Todo en Dios y nada sin Él.
Y en la vía
iluminativa debe ser purgada toda concepción del mundo y del propio proyecto de
vida que pretenda fundarse con autonomía rupturista respecto al Creador. No hay
sentido verdadero, tanto cuanto significado cuanto orientación, sin la fuente y
el horizonte en Dios. La fe debe ser introducida en el Misterio para ser
rectamente fe, de lo contrario permanecerá fetiche y magia. El amoroso sufrimiento
purificador es conexo a ser arrancado todo de nuestro pretendido dominio
controlador y ser arrojados nosotros mismos a una santa incertidumbre y a un creciente
abandono en Dios. El amoroso sufrimiento purificador debe extirpar toda humana
presunción de sabiduría omnipotente y debe acrecentar la escucha obediencial.

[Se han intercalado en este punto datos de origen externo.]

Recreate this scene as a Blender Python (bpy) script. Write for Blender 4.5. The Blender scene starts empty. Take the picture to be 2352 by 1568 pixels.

La humildad permite hacer cumbre en la experiencia de fe, solo entonces se escucha
a quien se revela por Amor y se presta una filial receptividad. Una fe
enteramente dispuesta a descubrir y configurarse a la Voluntad Santa sin
resquicio alguno de rebelión. Todo en Dios y nada sin Él.
Finalmente por
la vía unitiva la voluntad se encamina a abrazarse solamente a Él y abrazarlo
todo en Él. Un largo camino de renuncias jalona el ascenso. Nada puede ser abrazado
si no se abraza con Él y para Él. El amoroso sufrimiento purificador instala
una soledad radical y transformante. El hombre frente a Dios y nada más. Crece
el deseo óntico por Aquel que puede saciar la sed del alma y se gime por la
insuficiente dicha que ha dejado todo aquello en lo que se ha perdido tiempo. Se
llora el retraso y se enfervoriza el andar. El alma se halla en fuga hacia el
desierto y la noche. Solo allí, de cara a Dios y a nada más, todo podrá ser
reconectado en un proyecto de comunión santificadora. Exorcizados los demonios
y destruidos los ídolos, en el desierto anochecido se produce el desposorio y
se funda la Alianza siempre nueva y definitiva. Allí brota la fecundidad
verdadera del amor. Todo en Dios y nada sin Él.
¡Pero se debe
atravesar la agonía propia del amor!